Tenían a los mejores talentos cómicos de Estados Unidos, tanto en la sala de guionistas como ante las cámaras; su bandera y presentador era Dana Carvey, una de las caras más populares y queridas de la tele, y les habían programado en el prime time de la cadena en abierto más vista de Estados Unidos, que les dio carta blanca. Habría que remontarse a Orson Welles y al contrato que firmó con RKO para filmar Ciudadano Kane para encontrar otro ejemplo de confianza tan rotunda de la industria del entretenimiento con el talento de alguien. Y, sin embargo, The Dana Carvey Show solo aguantó siete programas en antena en 1996. El octavo se grabó, pero ni siquiera se emitió, rematando uno de los fracasos más sonados de la historia de la tele.
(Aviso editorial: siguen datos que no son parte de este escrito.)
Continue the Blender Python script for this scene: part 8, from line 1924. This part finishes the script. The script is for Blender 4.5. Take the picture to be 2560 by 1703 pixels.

Lo cuentan los protagonistas del fiasco en Too Funny To Fail (en Filmin hasta fin de mes, dentro del festival Serializados): en los primeros cinco minutos del primer programa perdieron seis millones de espectadores. Prácticamente todo el mundo apagó la tele, asqueado. El primer sketch mostraba a Bill Clinton con ocho pechos amamantando un muñeco y media docena de perros y gatos.
No importa lo geniales que fueran: el mejor de los chistes explota como una bomba nuclear si cae en el sitio incorrecto. Hay una consigna de la tele en abierto que dice “know your audience!”, conoce a tu audiencia. Estos chicos no solo no la conocían, sino que ni siquiera se habían parado a pensar que había una audiencia al otro lado.
A la larga, su fracaso fue providencial y pedagógico, pues abrió nuevas posibilidades a un público adocenado y asustadizo, y todos los cómicos que participaron tuvieron carreras impresionantes que cambiaron la tele. Pero en 1996 demostró que los límites del humor los imponía un padre de familia con su mando a distancia.